Of course, any approximation can fail. It is possible to get into trouble solving your problem for the nuclei as explained above. The difficulties arise if two electron energy levels, call them $E^{\rm E}_n$ and $E^{\rm E}_{\underline n}$, become almost equal, and in particular when they cross. In simple terms, the difficulty is that if energy levels are equal, the energy eigenfunctions are not unique, and the slightest thing can throw you from one eigenfunction to the completely different one.

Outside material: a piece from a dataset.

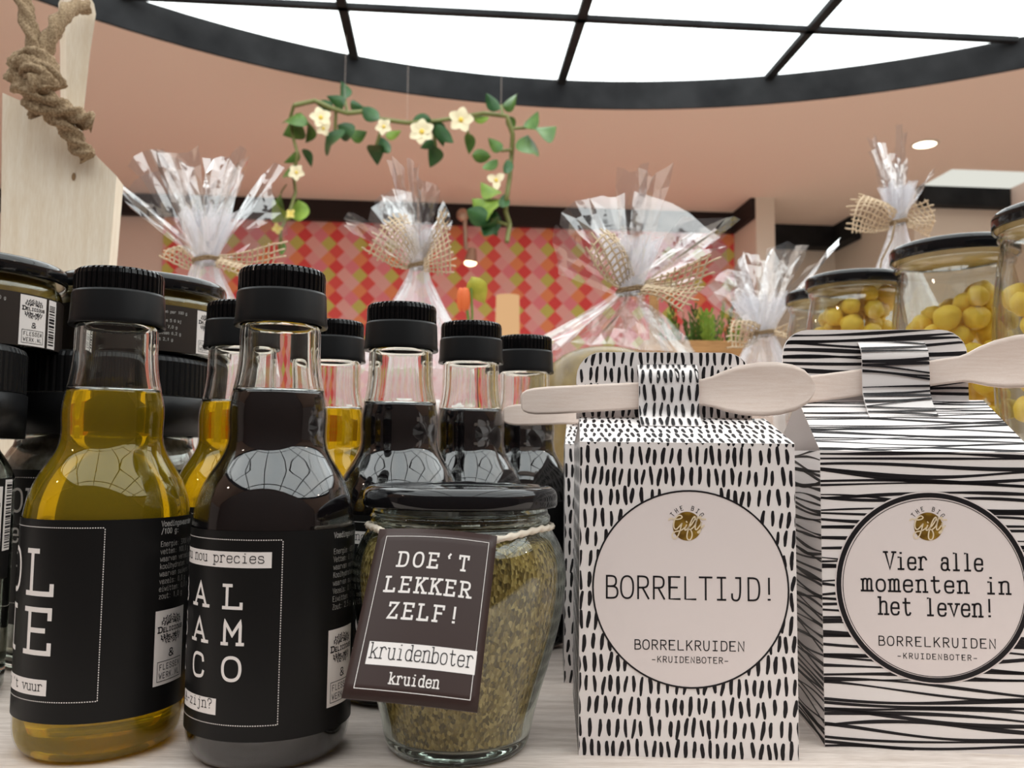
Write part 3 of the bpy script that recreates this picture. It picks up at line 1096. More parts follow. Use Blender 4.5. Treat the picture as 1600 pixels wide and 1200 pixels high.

You might now get alarmed, because for example the hydrogen molecular ion does have two different ground state solutions with the same energy. Its single electron can be in either the spin-up state or the spin down state, and it does not make any difference for the energy because the assumed Hamiltonian does not involve spin. In fact, all systems with an odd number of electrons will have a second solution with all spins reversed and the same energy {D.50}. There is no need to worry, though; these reversed-spin solutions go their own way and do not affect the validity of (9.13). It is spatial, rather than spin nonuniqueness that is a concern.

There is a derivation of the nuclear eigenvalue problem (9.13) in derivation {D.51}, showing what the ignored terms are and why they can usually be ignored.